_Listed records:_
-- Begin --

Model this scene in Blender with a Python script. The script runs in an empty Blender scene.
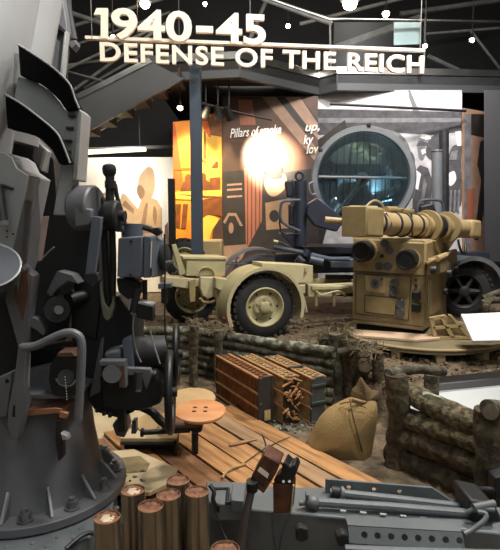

-- End --
-- Begin --

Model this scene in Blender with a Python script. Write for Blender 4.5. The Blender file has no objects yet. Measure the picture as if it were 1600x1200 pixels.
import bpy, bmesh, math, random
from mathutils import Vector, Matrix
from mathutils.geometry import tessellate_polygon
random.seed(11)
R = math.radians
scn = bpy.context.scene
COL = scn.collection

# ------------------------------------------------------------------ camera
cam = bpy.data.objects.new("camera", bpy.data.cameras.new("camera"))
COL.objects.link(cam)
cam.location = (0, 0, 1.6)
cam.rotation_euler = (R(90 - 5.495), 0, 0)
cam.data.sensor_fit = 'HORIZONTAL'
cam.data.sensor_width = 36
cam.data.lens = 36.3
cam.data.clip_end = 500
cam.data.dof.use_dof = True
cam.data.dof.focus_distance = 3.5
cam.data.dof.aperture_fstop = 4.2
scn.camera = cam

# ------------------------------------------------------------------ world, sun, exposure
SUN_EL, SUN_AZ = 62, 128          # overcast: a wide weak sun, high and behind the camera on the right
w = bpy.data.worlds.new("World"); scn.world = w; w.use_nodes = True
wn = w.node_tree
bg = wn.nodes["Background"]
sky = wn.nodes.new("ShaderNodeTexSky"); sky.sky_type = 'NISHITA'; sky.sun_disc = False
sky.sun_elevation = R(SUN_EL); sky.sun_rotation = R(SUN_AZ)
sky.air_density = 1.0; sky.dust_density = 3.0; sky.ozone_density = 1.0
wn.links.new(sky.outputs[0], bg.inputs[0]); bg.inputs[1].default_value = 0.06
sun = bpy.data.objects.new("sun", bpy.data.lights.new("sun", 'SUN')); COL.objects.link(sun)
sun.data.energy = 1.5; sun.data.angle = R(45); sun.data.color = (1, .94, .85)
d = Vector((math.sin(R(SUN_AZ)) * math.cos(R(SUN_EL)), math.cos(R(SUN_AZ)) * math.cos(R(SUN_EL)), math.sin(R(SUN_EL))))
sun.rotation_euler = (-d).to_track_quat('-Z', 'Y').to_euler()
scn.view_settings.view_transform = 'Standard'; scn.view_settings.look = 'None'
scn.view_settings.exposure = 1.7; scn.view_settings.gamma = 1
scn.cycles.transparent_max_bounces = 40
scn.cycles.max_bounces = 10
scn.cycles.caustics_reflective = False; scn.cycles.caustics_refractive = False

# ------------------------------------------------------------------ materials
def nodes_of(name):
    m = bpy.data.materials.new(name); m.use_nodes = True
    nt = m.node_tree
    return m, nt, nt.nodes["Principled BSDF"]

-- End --

_Exercise task:_ Only the lines from the one containing "Model this scene in Blender with a Python script. Write" through the one containing "COL = scn.collection" are to be extracted, exactly as they appear, with both ends included.

_Answer below:_
Model this scene in Blender with a Python script. Write for Blender 4.5. The Blender file has no objects yet. Measure the picture as if it were 1600x1200 pixels.
import bpy, bmesh, math, random
from mathutils import Vector, Matrix
from mathutils.geometry import tessellate_polygon
random.seed(11)
R = math.radians
scn = bpy.context.scene
COL = scn.collection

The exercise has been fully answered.